Friday, June 11, 2004

Reagan's Legacy to Women



I don't think that he intended to leave one. Women were not one of his concerns. But many of the current administration's policies regarding women have their roots in the Reagan era. It was then that international family planning programs became a target for the Republican pro-life base. Reagan put Clarence Thomas (of later Supremes' fame) in charge of the Equal Employment Opportunity Commission, EEOC, and cut the EEOC's budget by half. Talk about putting the fox in charge of the chicken coop...

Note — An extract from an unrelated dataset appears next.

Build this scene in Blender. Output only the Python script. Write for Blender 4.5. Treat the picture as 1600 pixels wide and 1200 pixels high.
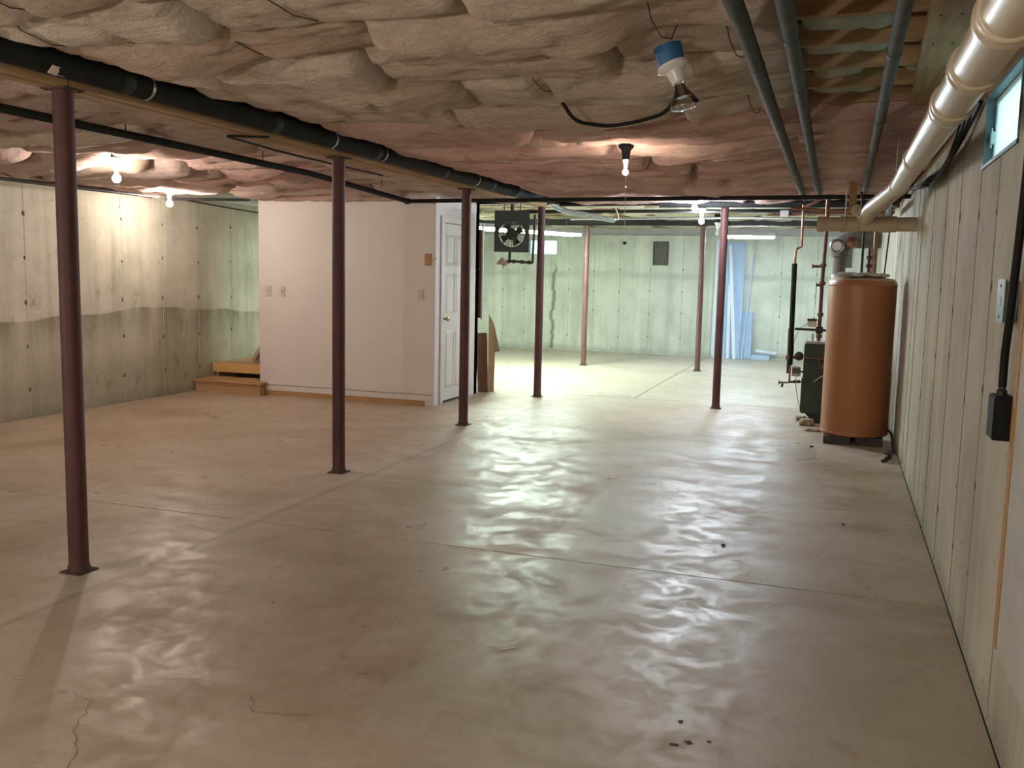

Poor women also suffered because of Reagan's general economic policies. Reagan didn't believe in raising the minimum wages or in welfare payments for single mothers, and it was during the Reagan 80's that it became fashionable to call women on welfare 'welfare queens'.

But some things that Reagan tried to accomplish were indeed ahead of his time:

Reagan welcomed the New Right, headed by ultra-conservatives from The Heritage Foundation, American Enterprise Institute for Public Policy Research and the Free Congress Foundation. They wasted no time putting forth their agenda in the form of the so-called Family Protection Act, introduced in 1981.
It would have dismantled equal education laws, banned "intermingling of the sexes in any sport or other school-related activities," required that marriage and motherhood be taught as career choices for girls (but not, of course, marriage and fatherhood for boys) and banned legal aid for women seeking a divorce. The act never passed. These ideas were seen as out of the mainstream back then. But the seeds were sown.


Indeed, they were sown. And the conservatives have tried to harvest the yield ever since. Just consider the recent attempts to modify Title IX which requires gender equality in education, or the most recent attempts to make sex-segregated and unequal education acceptable. It would be just a small step from this to programs that advocate different educational choices for girls and boys.